◆ **Extracted records**
————————

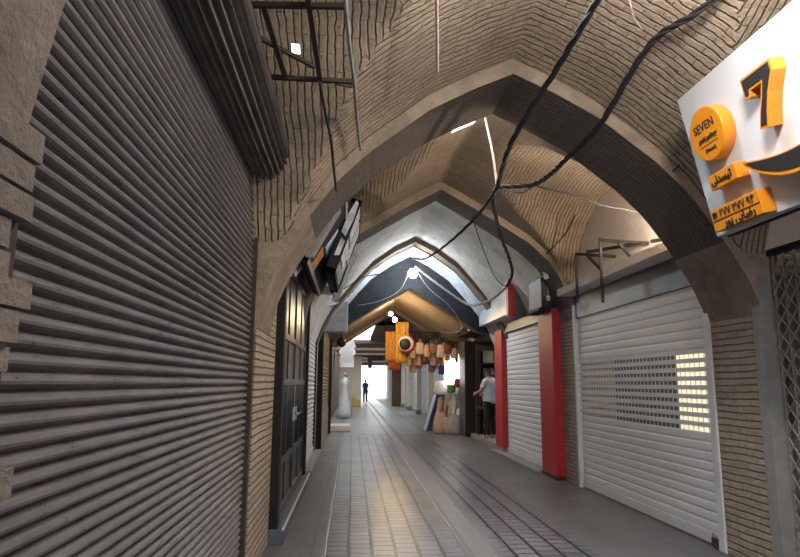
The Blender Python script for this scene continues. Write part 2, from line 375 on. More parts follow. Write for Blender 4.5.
vault('ceiling', 9.64, 12.99, R2, R3, .10, None, M['plaster_grey'], [(1.08,1.28,9.75,10.3)])
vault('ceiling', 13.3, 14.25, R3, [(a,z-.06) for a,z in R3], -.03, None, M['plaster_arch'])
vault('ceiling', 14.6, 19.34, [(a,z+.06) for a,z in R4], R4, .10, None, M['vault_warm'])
vault('ceiling', -6.6, -3.55, R1, R1, .13, LUN, M['vault'])
def roof_cap(y0,y1,z):                                 # outer roof skin, so that daylight only enters through the openings
    pass

# cross wall with the low pointed opening behind the hanging bulb
b=MB(); hw=2.1; xs=[hw*k/20 for k in range(21)]
prof=[(-x,lerp_tab(R4,x)) for x in reversed(xs)]+[(x,lerp_tab(R4,x)) for x in xs[1:]]
for (xa,za),(xb,zb) in zip(prof,prof[1:]):
    for y,fl in ((14.2,0),(14.62,1)):
        q=[(CX+xa,y,za),(CX+xb,y,zb),(CX+xb,y,5.4),(CX+xa,y,5.4)]; b.quad(*(q if not fl else q[::-1]))
    b.quad((CX+xa,14.2,za),(CX+xa,14.62,za),(CX+xb,14.62,zb),(CX+xb,14.2,zb),1)
b.box(CX-2.6,CX-hw,14.2,14.62,2.55,5.4); b.box(CX+hw,CX+2.6,14.2,14.62,2.55,5.4)
struct(b.build('wall_crossing',[M['dark_wall'],M['brown_edge']]))

# side walls: backing slabs and the piers between shops
def wall(name, boxes, mat):
    b=MB()
    for q in boxes: b.box(*q)
    return struct(b.build(name, mat))
wall('wall_left', [(-1.35,-.80,-6.6,.62,0,4.3),(-1.35,-1.0,.6,4.8,0,4.3),(-1.35,-.82,4.8,13.2,0,4.6),(-1.35,-.82,13.2,40,0,3.0),(-1.0,-.79,1.3,4.85,3.0,4.3)], M['pier_plaster'])
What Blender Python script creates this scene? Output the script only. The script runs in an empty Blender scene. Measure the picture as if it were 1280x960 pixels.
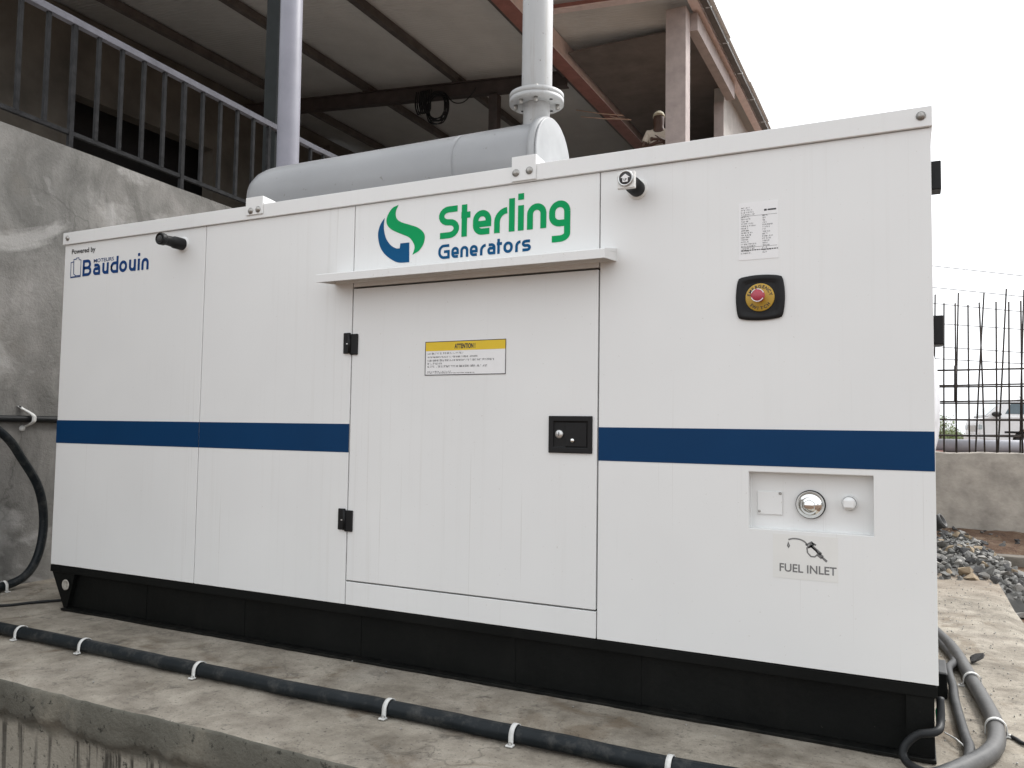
import bpy, bmesh, math, random
from mathutils import Vector, Matrix, noise
R = math.radians
scene = bpy.context.scene
C = scene.collection
rnd = random.Random(7)

# ------------------------------------------------------------------ camera
yaw, pitch, roll = R(26.5152611), R(3.22613464), R(0.86171414)
fw = Vector((-math.sin(yaw)*math.cos(pitch), math.cos(yaw)*math.cos(pitch), math.sin(pitch)))
r0 = Vector((math.cos(yaw), math.sin(yaw), 0)); u0 = r0.cross(fw)
rt = r0*math.cos(roll)+u0*math.sin(roll); up = -r0*math.sin(roll)+u0*math.cos(roll)
cd = bpy.data.cameras.new('camera'); cam = bpy.data.objects.new('camera', cd); C.objects.link(cam)
cd.sensor_width = 36; cd.lens = 28.233; cd.clip_start = .05; cd.clip_end = 2000
CP = Vector((-0.05640668, -2.90665842, 1.02593747))
cam.matrix_world = Matrix(((rt.x, up.x, -fw.x, CP.x), (rt.y, up.y, -fw.y, CP.y), (rt.z, up.z, -fw.z, CP.z), (0, 0, 0, 1)))
scene.camera = cam

# ------------------------------------------------------------------ light
SUN_EL, SUN_AZ = R(48), R(40)          # azimuth from +y towards +x
w = bpy.data.worlds.new('World'); scene.world = w; w.use_nodes = True
nt = w.node_tree; nt.nodes.clear()
sky = nt.nodes.new('ShaderNodeTexSky'); sky.sky_type = 'NISHITA'; sky.sun_disc = False
sky.sun_elevation = SUN_EL; sky.sun_rotation = SUN_AZ; sky.dust_density = 6.0; sky.air_density = 1.0; sky.ozone_density = 1.0
hs = nt.nodes.new('ShaderNodeHueSaturation'); hs.inputs['Saturation'].default_value = .12
mx = nt.nodes.new('ShaderNodeMix'); mx.data_type = 'RGBA'; mx.inputs[0].default_value = .6
mx.inputs[7].default_value = (7.2, 7.45, 7.75, 1)      # thin white overcast over the blue
bg = nt.nodes.new('ShaderNodeBackground'); bg.inputs['Strength'].default_value = .12
wo = nt.nodes.new('ShaderNodeOutputWorld')
nt.links.new(sky.outputs[0], hs.inputs['Color']); nt.links.new(hs.outputs[0], mx.inputs[6])
nt.links.new(mx.outputs[2], bg.inputs[0]); nt.links.new(bg.outputs[0], wo.inputs[0])
sl = bpy.data.lights.new('sun', 'SUN'); sl.energy = 1.15; sl.angle = R(11); sl.color = (1, .975, .94)
so = bpy.data.objects.new('sun', sl); C.objects.link(so)
sd = Vector((math.sin(SUN_AZ)*math.cos(SUN_EL), math.cos(SUN_AZ)*math.cos(SUN_EL), math.sin(SUN_EL)))
so.rotation_euler = sd.to_track_quat('Z', 'Y').to_euler(); so.location = sd*30
scene.view_settings.view_transform = 'Standard'; scene.view_settings.look = 'None'
scene.view_settings.exposure = 1.15; scene.view_settings.gamma = 1

# ------------------------------------------------------------------ materials
def mat(name, col, rough=.6, metal=0, var=.12, scale=8, bump=0, bscale=60, stretch=(1, 1, 1), col2=None, spec=.5, detail=6):
    m = bpy.data.materials.new(name); m.use_nodes = True
    n = m.node_tree.nodes; l = m.node_tree.links; b = n['Principled BSDF']
    b.inputs['Roughness'].default_value = rough; b.inputs['Metallic'].default_value = metal
    b.inputs['Specular IOR Level'].default_value = spec
    tc = n.new('ShaderNodeTexCoord'); mp = n.new('ShaderNodeMapping'); mp.inputs['Scale'].default_value = stretch
    l.new(tc.outputs['Object'], mp.inputs['Vector'])
    nz = n.new('ShaderNodeTexNoise'); nz.inputs['Scale'].default_value = scale; nz.inputs['Detail'].default_value = detail
    nz.inputs['Roughness'].default_value = .6
    l.new(mp.outputs[0], nz.inputs['Vector'])
    cr = n.new('ShaderNodeValToRGB'); e = cr.color_ramp.elements
    c2 = col2 or tuple(min(1, c*(1+var)) for c in col); c1 = col if col2 else tuple(c*(1-var) for c in col)
    e[0].position = .3; e[0].color = (*c1, 1); e[1].position = .7; e[1].color = (*c2, 1)
    l.new(nz.outputs['Fac'], cr.inputs[0]); l.new(cr.outputs[0], b.inputs['Base Color'])
    if bump:
        bz = n.new('ShaderNodeTexNoise'); bz.inputs['Scale'].default_value = bscale; bz.inputs['Detail'].default_value = 4
        l.new(mp.outputs[0], bz.inputs['Vector'])
        bp = n.new('ShaderNodeBump'); bp.inputs['Strength'].default_value = bump; bp.inputs['Distance'].default_value = .01
        l.new(bz.outputs['Fac'], bp.inputs['Height']); l.new(bp.outputs[0], b.inputs['Normal'])
    m['cr'] = 1
    return m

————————

◆ **What you need to do**
Set the entries down again exactly. Do not include the images.

◆ **Response for this exercise**
The Blender Python script for this scene continues. Write part 2, from line 375 on. More parts follow. Write for Blender 4.5.
vault('ceiling', 9.64, 12.99, R2, R3, .10, None, M['plaster_grey'], [(1.08,1.28,9.75,10.3)])
vault('ceiling', 13.3, 14.25, R3, [(a,z-.06) for a,z in R3], -.03, None, M['plaster_arch'])
vault('ceiling', 14.6, 19.34, [(a,z+.06) for a,z in R4], R4, .10, None, M['vault_warm'])
vault('ceiling', -6.6, -3.55, R1, R1, .13, LUN, M['vault'])
def roof_cap(y0,y1,z):                                 # outer roof skin, so that daylight only enters through the openings
    pass

# cross wall with the low pointed opening behind the hanging bulb
b=MB(); hw=2.1; xs=[hw*k/20 for k in range(21)]
prof=[(-x,lerp_tab(R4,x)) for x in reversed(xs)]+[(x,lerp_tab(R4,x)) for x in xs[1:]]
for (xa,za),(xb,zb) in zip(prof,prof[1:]):
    for y,fl in ((14.2,0),(14.62,1)):
        q=[(CX+xa,y,za),(CX+xb,y,zb),(CX+xb,y,5.4),(CX+xa,y,5.4)]; b.quad(*(q if not fl else q[::-1]))
    b.quad((CX+xa,14.2,za),(CX+xa,14.62,za),(CX+xb,14.62,zb),(CX+xb,14.2,zb),1)
b.box(CX-2.6,CX-hw,14.2,14.62,2.55,5.4); b.box(CX+hw,CX+2.6,14.2,14.62,2.55,5.4)
struct(b.build('wall_crossing',[M['dark_wall'],M['brown_edge']]))

# side walls: backing slabs and the piers between shops
def wall(name, boxes, mat):
    b=MB()
    for q in boxes: b.box(*q)
    return struct(b.build(name, mat))
wall('wall_left', [(-1.35,-.80,-6.6,.62,0,4.3),(-1.35,-1.0,.6,4.8,0,4.3),(-1.35,-.82,4.8,13.2,0,4.6),(-1.35,-.82,13.2,40,0,3.0),(-1.0,-.79,1.3,4.85,3.0,4.3)], M['pier_plaster'])
What Blender Python script creates this scene? Output the script only. The script runs in an empty Blender scene. Measure the picture as if it were 1280x960 pixels.
import bpy, bmesh, math, random
from mathutils import Vector, Matrix, noise
R = math.radians
scene = bpy.context.scene
C = scene.collection
rnd = random.Random(7)

# ------------------------------------------------------------------ camera
yaw, pitch, roll = R(26.5152611), R(3.22613464), R(0.86171414)
fw = Vector((-math.sin(yaw)*math.cos(pitch), math.cos(yaw)*math.cos(pitch), math.sin(pitch)))
r0 = Vector((math.cos(yaw), math.sin(yaw), 0)); u0 = r0.cross(fw)
rt = r0*math.cos(roll)+u0*math.sin(roll); up = -r0*math.sin(roll)+u0*math.cos(roll)
cd = bpy.data.cameras.new('camera'); cam = bpy.data.objects.new('camera', cd); C.objects.link(cam)
cd.sensor_width = 36; cd.lens = 28.233; cd.clip_start = .05; cd.clip_end = 2000
CP = Vector((-0.05640668, -2.90665842, 1.02593747))
cam.matrix_world = Matrix(((rt.x, up.x, -fw.x, CP.x), (rt.y, up.y, -fw.y, CP.y), (rt.z, up.z, -fw.z, CP.z), (0, 0, 0, 1)))
scene.camera = cam

# ------------------------------------------------------------------ light
SUN_EL, SUN_AZ = R(48), R(40)          # azimuth from +y towards +x
w = bpy.data.worlds.new('World'); scene.world = w; w.use_nodes = True
nt = w.node_tree; nt.nodes.clear()
sky = nt.nodes.new('ShaderNodeTexSky'); sky.sky_type = 'NISHITA'; sky.sun_disc = False
sky.sun_elevation = SUN_EL; sky.sun_rotation = SUN_AZ; sky.dust_density = 6.0; sky.air_density = 1.0; sky.ozone_density = 1.0
hs = nt.nodes.new('ShaderNodeHueSaturation'); hs.inputs['Saturation'].default_value = .12
mx = nt.nodes.new('ShaderNodeMix'); mx.data_type = 'RGBA'; mx.inputs[0].default_value = .6
mx.inputs[7].default_value = (7.2, 7.45, 7.75, 1)      # thin white overcast over the blue
bg = nt.nodes.new('ShaderNodeBackground'); bg.inputs['Strength'].default_value = .12
wo = nt.nodes.new('ShaderNodeOutputWorld')
nt.links.new(sky.outputs[0], hs.inputs['Color']); nt.links.new(hs.outputs[0], mx.inputs[6])
nt.links.new(mx.outputs[2], bg.inputs[0]); nt.links.new(bg.outputs[0], wo.inputs[0])
sl = bpy.data.lights.new('sun', 'SUN'); sl.energy = 1.15; sl.angle = R(11); sl.color = (1, .975, .94)
so = bpy.data.objects.new('sun', sl); C.objects.link(so)
sd = Vector((math.sin(SUN_AZ)*math.cos(SUN_EL), math.cos(SUN_AZ)*math.cos(SUN_EL), math.sin(SUN_EL)))
so.rotation_euler = sd.to_track_quat('Z', 'Y').to_euler(); so.location = sd*30
scene.view_settings.view_transform = 'Standard'; scene.view_settings.look = 'None'
scene.view_settings.exposure = 1.15; scene.view_settings.gamma = 1

# ------------------------------------------------------------------ materials
def mat(name, col, rough=.6, metal=0, var=.12, scale=8, bump=0, bscale=60, stretch=(1, 1, 1), col2=None, spec=.5, detail=6):
    m = bpy.data.materials.new(name); m.use_nodes = True
    n = m.node_tree.nodes; l = m.node_tree.links; b = n['Principled BSDF']
    b.inputs['Roughness'].default_value = rough; b.inputs['Metallic'].default_value = metal
    b.inputs['Specular IOR Level'].default_value = spec
    tc = n.new('ShaderNodeTexCoord'); mp = n.new('ShaderNodeMapping'); mp.inputs['Scale'].default_value = stretch
    l.new(tc.outputs['Object'], mp.inputs['Vector'])
    nz = n.new('ShaderNodeTexNoise'); nz.inputs['Scale'].default_value = scale; nz.inputs['Detail'].default_value = detail
    nz.inputs['Roughness'].default_value = .6
    l.new(mp.outputs[0], nz.inputs['Vector'])
    cr = n.new('ShaderNodeValToRGB'); e = cr.color_ramp.elements
    c2 = col2 or tuple(min(1, c*(1+var)) for c in col); c1 = col if col2 else tuple(c*(1-var) for c in col)
    e[0].position = .3; e[0].color = (*c1, 1); e[1].position = .7; e[1].color = (*c2, 1)
    l.new(nz.outputs['Fac'], cr.inputs[0]); l.new(cr.outputs[0], b.inputs['Base Color'])
    if bump:
        bz = n.new('ShaderNodeTexNoise'); bz.inputs['Scale'].default_value = bscale; bz.inputs['Detail'].default_value = 4
        l.new(mp.outputs[0], bz.inputs['Vector'])
        bp = n.new('ShaderNodeBump'); bp.inputs['Strength'].default_value = bump; bp.inputs['Distance'].default_value = .01
        l.new(bz.outputs['Fac'], bp.inputs['Height']); l.new(bp.outputs[0], b.inputs['Normal'])
    m['cr'] = 1
    return m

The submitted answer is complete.